By the end of the day, I have to work with what I am, so I looked hard inside of me trying to find where were these emotions. Drawing from my own feelings, I tried to latch on to those elements of myself without lying, trying to be as sincere as possible. I looked to find a connection between what I am and what I was trying to be with my character.
How was your experience with Emmanuel? This is the second time you work with him.
They say he is very demanding…
He’s a hard man to please, you’re right, and there is no doubt that he is very demanding as a director and there is a certain purity to his style of working. He’s not there to please anyone. He tends to take his idea to its ultimate consequences and his approach to cinema may not be the most popular but it does add greatness to the genre. I believe his filmmaking isn’t for mainstream consumption but it’s something that will have continuity over time and a life of its own in our minds. That is my impression. I already knew about his work – and I knew it from within – and know that he is one of the men with whom we have a great deal of trust and affection. At times, he can be very harsh and uncompromising at the same time, but rarely have I seen someone so inspirational as him.
Was there any particular scene that was hard to play?
I think the hardest thing is what goes on before the scene. We go through a process through which we don’t know if we are capable of seeing. We are working hard and, sometimes, we lose faith in our abilities and get the feeling that what we give to the scene won’t be enough or won’t meet the expectations of the film. That’s interesting and quite awesome because you have to throw yourself in, abandon yourself to the job. But, sometimes, we don’t know if we’re sufficiently geared up for the task.
The film is set in the Second World War era and also recreates the aesthetics of the ‘40s: dark colours and austere fashion. How important was this to the film?
Let’s just say that a film is a key set of elements that have to be visualized, and so every element has its own particular importance. For example, I didn’t use makeup in this film; there is no makeup at all. Zero. The director didn’t want filters because he wanted to highlight realistic aspects, showing skin in its finest detail. My hair was also made to look relatively unstyled and generally uncared of because the opposite would lack credibility – plus, the film needed to have a certain modern look to it. That had a lot to do with the wardrobe as well. It had to be mixed up so that it would appear as if everyone was dressed in day-to-day garb without looking artificial.
The film was well received at the San Sebastian Film Festival.
Yes, it’s always a happy moment when a film gets good reviews. It’s true to say that if a film resonates in the same way in France and in other countries, it means it will travel well as a universal work, just like the literary work of Duras.
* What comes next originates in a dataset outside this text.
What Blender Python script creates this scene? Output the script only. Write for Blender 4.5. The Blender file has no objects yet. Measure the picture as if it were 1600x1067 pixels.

It is so difficult to make a film these days, especially to raise enough money when there is never really enough around to make these kinds of films, which appear to raise little interest as people prefer to see comedies or series on their iPad while lying in bed. So when you feel that there is some interest or expectation out there, you get the impression that you’re not working in vain.
You’ve participated in American productions such as Babylon AD but also with Spanish director Fernando León de Aranoa and other European directors. Are you now more interested in non-French cinema?
I love working away because it opens the field for me and it’s another way of approaching work and getting to grips with other cultures. It feels good to cross the border, and I like working in English as well; I think it’s great fun. I’ve been lucky enough to have had some success and to have come across brilliant directors like Fernando, Terry Williams or Giusseppe Tornatore. I would like this to happen more often, of course, but I’ve never gone out looking for it or trying to prompt a reaction. They have normally come to me. I don’t really know why but my name seems to come up and the experiences have always been happy ones.